When you increase the cylinder's bore, you increase the surface area on top of the piston. This spreads the fuel/air mixture's workload and produces more power without taxing the force of combustion. Even with standard cranking pressure, you gain better performance because of the extra size of the combusted explosion.

Conversely, to make more power with a standard-size bore requires that you compress the constrained explosion with more pressure. More compression forces the engine to work harder, resulting in more stress and an engine that wears out quicker.

Making horsepower with a bigger bore has no ill effect on reliability. Running the standard compression means that you can use 91-octane pump petrol. A bore increase equal in thickness to a ten Baht coin turns a regular 250cc into a 262cc.
The power increase from those 12cc costs less and is easier to come by than adding valves, porting, pipe and carburetor modification all together. Big-bores are all about more power for less expense.

Now I can imagine some of you asking "how big can you bore an engine?" Bigger isn't always better. If 262cc is good, it doesn't mean that 292cc is going to be proportionally better. Why not? All engine configurations have a "tipping point." It's the point at which the bore gets too big for the length of the stroke. If you go too big on the bore, you will lose revs and change the power characteristics, and not always for the better.

And there is no magic formula to find the exact moment of tipping. Each engine has its own set of design nuances, and each one responds differently to an increase in bore. The only way to find out is through trail and error. And if you bore the cylinder too big, the wall thickness of the cylinder loses stability. As the piston bangs its way up and down, it pounds the cylinder bore out of round. Round pistons and oval bores aren't a good power match. Even worse, the cylinder will warp and will leak air and oil at a head or base gasket.

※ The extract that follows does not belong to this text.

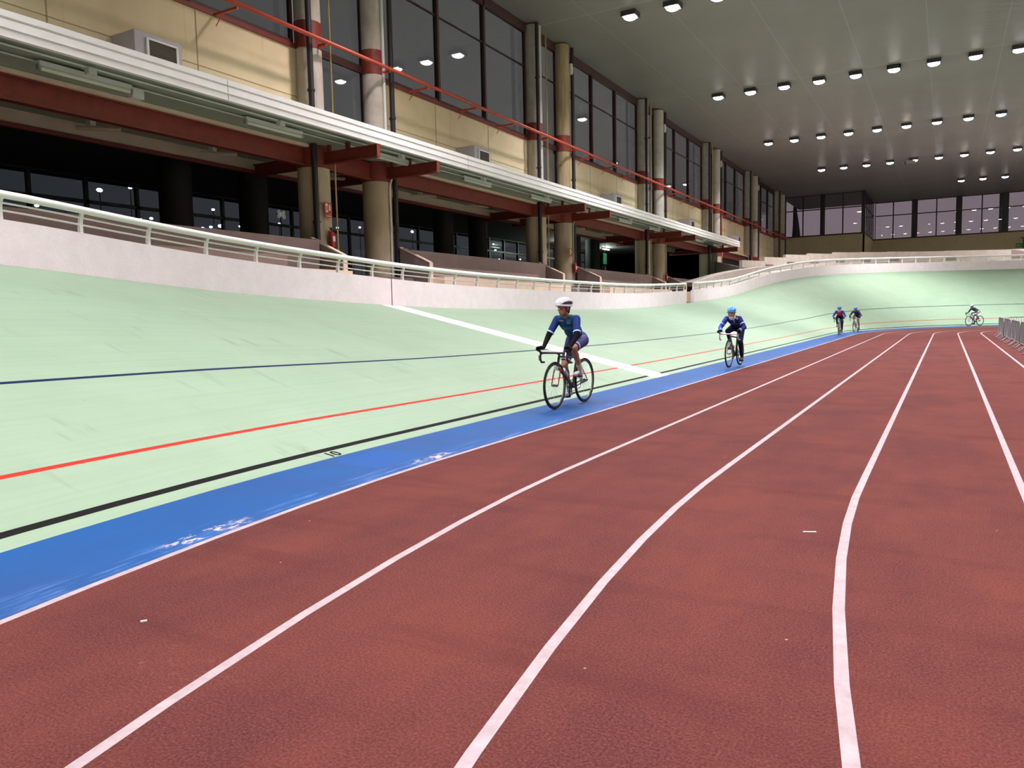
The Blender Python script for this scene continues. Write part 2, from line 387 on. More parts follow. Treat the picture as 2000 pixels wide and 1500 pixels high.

If you think how big can I go safely, basically the rule is two millimeters. It is optimum to bore a four-stroke engine two millimeters. Oh, don't get us wrong. You can go bigger. It's done all the time. But it's not always a good idea. Exceeding the two millimeter rule of thumb can be the death knell on some engines. There is a way to go bigger. If you increase the bore more than two millimeters you maybe also have to increase the stroke, but the cost escalates.